An update on activist investment
An investor in Duke Energy from 2020 has been the activist hedge fund Elliot Investment Management.
The company is a top ten company and is urging the utility to pursue a tax-free separation into three regionally-focused and publicly-traded companies. In a letter to Duke’s board of directors this month, Elliot set out a plan to create between $12 billion to $15 billion in near-term value for the company’s shareholders.
Elliott has seen Duke’s business as underperforming its potential and is not maximizing its high-quality assets. Elliot wants to see the company split into three regions: Carolinas, Florida, and the Midwest. The goal is to improve execution, lower costs, and increase investment.
“Our extensive diligence and conversations with stakeholders have made it clear that the Company’s sprawling, noncontiguous portfolio of utilities has burdened shareholders with a ‘conglomerate discount’ relative to the value of Duke’s utility franchises,” the hedge fund’s letter said.

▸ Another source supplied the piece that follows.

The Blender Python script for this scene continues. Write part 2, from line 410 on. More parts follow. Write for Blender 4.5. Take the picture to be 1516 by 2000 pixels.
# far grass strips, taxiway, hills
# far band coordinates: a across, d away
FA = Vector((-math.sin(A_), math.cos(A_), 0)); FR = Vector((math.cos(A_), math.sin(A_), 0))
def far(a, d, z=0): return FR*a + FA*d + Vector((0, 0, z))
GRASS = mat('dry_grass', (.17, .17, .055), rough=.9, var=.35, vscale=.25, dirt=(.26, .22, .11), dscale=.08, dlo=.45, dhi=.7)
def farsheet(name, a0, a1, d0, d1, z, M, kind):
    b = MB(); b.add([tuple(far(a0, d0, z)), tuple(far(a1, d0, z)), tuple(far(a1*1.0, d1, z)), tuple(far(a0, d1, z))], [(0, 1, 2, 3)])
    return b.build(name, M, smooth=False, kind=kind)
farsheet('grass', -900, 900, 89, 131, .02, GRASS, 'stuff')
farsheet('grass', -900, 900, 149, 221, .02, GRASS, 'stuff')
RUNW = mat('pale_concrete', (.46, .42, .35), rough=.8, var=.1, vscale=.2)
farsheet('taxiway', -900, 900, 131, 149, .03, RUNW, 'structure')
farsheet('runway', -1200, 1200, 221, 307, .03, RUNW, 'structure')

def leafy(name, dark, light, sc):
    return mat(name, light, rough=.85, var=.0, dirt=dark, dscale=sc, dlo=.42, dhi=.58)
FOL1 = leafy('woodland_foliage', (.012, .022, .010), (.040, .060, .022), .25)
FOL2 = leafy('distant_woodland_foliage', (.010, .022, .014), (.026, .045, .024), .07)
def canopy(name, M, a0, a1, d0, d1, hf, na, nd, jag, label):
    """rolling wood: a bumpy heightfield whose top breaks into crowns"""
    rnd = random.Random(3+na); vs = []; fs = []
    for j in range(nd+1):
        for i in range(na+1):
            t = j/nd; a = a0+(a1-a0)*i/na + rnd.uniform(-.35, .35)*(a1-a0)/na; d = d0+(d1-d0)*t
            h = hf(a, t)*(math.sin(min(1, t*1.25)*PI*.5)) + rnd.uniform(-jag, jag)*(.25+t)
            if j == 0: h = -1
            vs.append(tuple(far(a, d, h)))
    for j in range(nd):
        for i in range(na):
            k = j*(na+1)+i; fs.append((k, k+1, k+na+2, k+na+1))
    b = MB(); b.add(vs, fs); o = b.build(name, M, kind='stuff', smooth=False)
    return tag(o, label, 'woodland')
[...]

Duke responded with a lengthy letter of its own answering the investment firm’s proposals and outlined its recent outperformance of the S&P 500 and plans to deploy $125 billion in capital over the next ten years. Management also said that a breakup came with the risk of “incremental costs.”
Conclusion
Duke Energy is a solid utilities player that outperformed its sector over the last year. The company delivered strong year-over-year revenue in the first quarter and expects to grow EPS at an annual rate of 5-7% into 2028. That expectation is being driven by huge investments in clean energy manufacturing and also the recent surge in data center investment. The recent deals signed with the U.S. technology giants that are leading the charge on data centers are a good sign that lines of communication are open between Duke and those firms. The activist letter this month shows that Elliot are still a keen investor in Duke and they could bring a more hostile effort with the outlook for electricity growth. Duke is valued slightly less than many of its five-year averages and that does not account for a 4% dividend yield and expected earnings growth.